Kararda, Adalet Bakanlığı'nın davayla ilgili görüşüne de yer verildi. Kararda, Adalet Bakanlığı'nın yaptığı savunma şöyle aktarıldı:

"Başvurucunun konuşmasını miting şeklinde düzenlenen bir nevruz kutlamasında yaptığı, bu kutlamalar sırasında PKK terör örgütünü ve bu örgütün liderini övücü nitelikte pankartların açıldığı ve sloganlar atıldığı, başvurucunun konuşmasını A.Ö.nün fotoğrafının ve "Abdullah Öcalan'a özgürlük-Kürtlere statü" yazısının bulunduğu bir sahne alanında gerçekleştirdiği ifade edilmiştir. Başvurucunun konuşma yaptığı sırada bir milletvekili olduğu hatırlatılmıştır. Bu konumu gereği birleştirici ve bütünleştirici bir sorumluluk sahibi olduğu belirtilen başvurucunun ulusal ve uluslararası alanda terör örgütü olarak kabul edilen PKK'nın lideri hakkında "Kürt halkı önderi Sayın Öcalan'ın selamını getirdim" şeklinde övücü ve yüceltici nitelikte bir açıklama yaptığı, devlet görevlilerine karşı şiddete başvuran teröristlere yönelik olarak "Onun onurlu evlatlarıyla onur duyuyoruz" şeklinde beyanda bulunduğu, bu açıklamaların ifade özgürlüğünün korumasından yararlanamayacağı belirtilmiştir.

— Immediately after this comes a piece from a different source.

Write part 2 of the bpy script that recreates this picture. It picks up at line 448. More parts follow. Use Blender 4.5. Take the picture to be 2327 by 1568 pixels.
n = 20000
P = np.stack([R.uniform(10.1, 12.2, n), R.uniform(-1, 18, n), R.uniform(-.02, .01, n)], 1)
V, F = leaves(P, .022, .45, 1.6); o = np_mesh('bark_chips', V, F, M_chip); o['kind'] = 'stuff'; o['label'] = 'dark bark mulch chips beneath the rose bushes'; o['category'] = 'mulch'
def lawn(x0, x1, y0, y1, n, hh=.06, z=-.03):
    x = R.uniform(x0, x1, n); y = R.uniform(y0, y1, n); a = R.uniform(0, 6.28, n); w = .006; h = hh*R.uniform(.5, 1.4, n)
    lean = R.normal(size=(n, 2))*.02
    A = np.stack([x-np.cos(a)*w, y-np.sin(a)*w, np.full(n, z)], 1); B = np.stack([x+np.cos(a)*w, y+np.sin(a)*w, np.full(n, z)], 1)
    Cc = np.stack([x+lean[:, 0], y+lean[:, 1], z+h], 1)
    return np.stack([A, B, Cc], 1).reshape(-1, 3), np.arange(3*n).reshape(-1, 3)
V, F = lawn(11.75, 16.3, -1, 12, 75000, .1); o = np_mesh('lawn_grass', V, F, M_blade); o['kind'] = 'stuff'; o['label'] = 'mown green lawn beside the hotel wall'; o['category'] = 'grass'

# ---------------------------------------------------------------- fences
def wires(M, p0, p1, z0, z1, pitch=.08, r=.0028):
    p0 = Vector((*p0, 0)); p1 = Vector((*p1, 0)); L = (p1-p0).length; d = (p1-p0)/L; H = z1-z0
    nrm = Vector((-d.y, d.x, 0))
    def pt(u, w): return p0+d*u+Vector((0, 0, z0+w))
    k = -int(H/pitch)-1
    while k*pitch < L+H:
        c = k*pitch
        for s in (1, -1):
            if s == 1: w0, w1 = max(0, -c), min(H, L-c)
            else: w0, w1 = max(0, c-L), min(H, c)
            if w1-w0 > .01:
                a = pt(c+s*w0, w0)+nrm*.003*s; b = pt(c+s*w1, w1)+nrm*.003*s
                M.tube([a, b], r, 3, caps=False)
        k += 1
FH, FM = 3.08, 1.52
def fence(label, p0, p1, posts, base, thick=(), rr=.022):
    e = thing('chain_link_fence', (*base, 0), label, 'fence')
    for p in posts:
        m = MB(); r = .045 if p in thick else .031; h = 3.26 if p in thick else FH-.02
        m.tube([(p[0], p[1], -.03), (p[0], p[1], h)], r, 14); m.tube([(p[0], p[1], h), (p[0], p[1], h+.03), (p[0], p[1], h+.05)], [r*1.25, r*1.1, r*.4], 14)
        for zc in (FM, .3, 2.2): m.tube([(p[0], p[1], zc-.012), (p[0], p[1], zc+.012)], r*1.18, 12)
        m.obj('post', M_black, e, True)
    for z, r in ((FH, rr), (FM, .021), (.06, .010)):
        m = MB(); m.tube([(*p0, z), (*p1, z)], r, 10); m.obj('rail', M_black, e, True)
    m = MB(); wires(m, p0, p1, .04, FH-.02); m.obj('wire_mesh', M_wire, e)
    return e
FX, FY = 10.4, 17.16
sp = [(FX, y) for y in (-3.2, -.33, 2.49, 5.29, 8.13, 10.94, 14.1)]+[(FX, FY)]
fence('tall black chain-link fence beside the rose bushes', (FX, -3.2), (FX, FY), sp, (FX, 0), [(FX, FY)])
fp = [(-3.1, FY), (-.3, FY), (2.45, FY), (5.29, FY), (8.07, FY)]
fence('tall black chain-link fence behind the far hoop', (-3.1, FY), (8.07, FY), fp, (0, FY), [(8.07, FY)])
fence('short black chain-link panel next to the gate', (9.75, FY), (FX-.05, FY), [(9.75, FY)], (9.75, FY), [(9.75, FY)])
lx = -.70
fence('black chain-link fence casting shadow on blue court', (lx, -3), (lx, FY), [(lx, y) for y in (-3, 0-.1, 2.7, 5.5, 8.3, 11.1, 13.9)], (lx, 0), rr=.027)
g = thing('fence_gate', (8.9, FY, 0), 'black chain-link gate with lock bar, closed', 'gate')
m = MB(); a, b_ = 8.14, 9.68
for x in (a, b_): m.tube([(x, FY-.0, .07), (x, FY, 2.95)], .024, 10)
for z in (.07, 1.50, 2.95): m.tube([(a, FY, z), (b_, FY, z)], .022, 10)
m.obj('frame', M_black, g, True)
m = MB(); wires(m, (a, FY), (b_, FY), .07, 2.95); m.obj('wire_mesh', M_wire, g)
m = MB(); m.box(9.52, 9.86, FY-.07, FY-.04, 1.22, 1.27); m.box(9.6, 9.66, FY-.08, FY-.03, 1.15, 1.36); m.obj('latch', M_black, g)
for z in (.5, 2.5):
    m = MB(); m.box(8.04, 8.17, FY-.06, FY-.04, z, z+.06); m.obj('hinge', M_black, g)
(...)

Terörizmin Önlenmesi Sözleşmesi'ne atıf yapılmış ve bu Sözleşme gereği doğrudan veya dolaylı yollardan terör suçunun işlenmesi tehlikesine yol açacak bir mesajın kamuoyuna yayılmasının cezalandırılmasının hedeflendiği belirtilmiştir. Bu Sözleşme'nin açıklayıcı raporuna göre ise Sözleşme'nin temel özgürlüklerinin sınırlandırılması yönündeki muhtemel riskin dikkatli bir şekilde analiz edilmesi için AİHS'in 10. maddesinin uygulanmasına ilişkin AİHM içtihatlarına ve terörizmi övme ve/veya terörizme teşvike ilişkin ulusal hükümlerin uygulanması hususunda devletlerin deneyimlerine özel bir dikkat gösterilmesi gerektiği ifade edilmiştir. Bu açıklamaların yanında açıklayıcı raporun şiddet içeren terör suçlarına doğrudan veya dolaylı teşvik oluşturacak mesajlara yönelik belirli sınırlamaların AİHS'e uygun olduğunu hatırlattığı savunulmuştur. Siyasi partilerin muhalefet görevini yerine getirebilmek için hükûmetleri eleştirebilecekleri hatta bu konuda sert bir dil de kullanabilecekleri belirtildikten sonra siyasi parti temsilcilerinin demokrasiye ve insan haklarına karşı en büyük tehdit olan terörü, terör örgütlerini ve bu örgütlerin terörist faaliyetlerini kınamalarının, bunlarla aralarına mesafe koymalarının, AİHM içtihatlarıyla vücut bulan uluslararası standartların bir gereği olduğu belirtilmiştir. Ayrıca başvurucunun yasalara aykırı bir nitelik taşıyan, devletin birliği ve bütünlüğünü bozmaya yönelik söylemlerinin ifade özgürlüğü kapsamında korunmasının mümkün olmadığı ifade edilmiştir. Son olarak ilk derece mahkemesinin kararında ilgili ve yeterli bir gerekçeye yer verdiği belirtilerek yapılan müdahalenin kamu düzeninin sağlanması ve suç işlenmesinin önlenmesi için demokratik bir toplumda gerekli olduğu ileri sürülmüştür."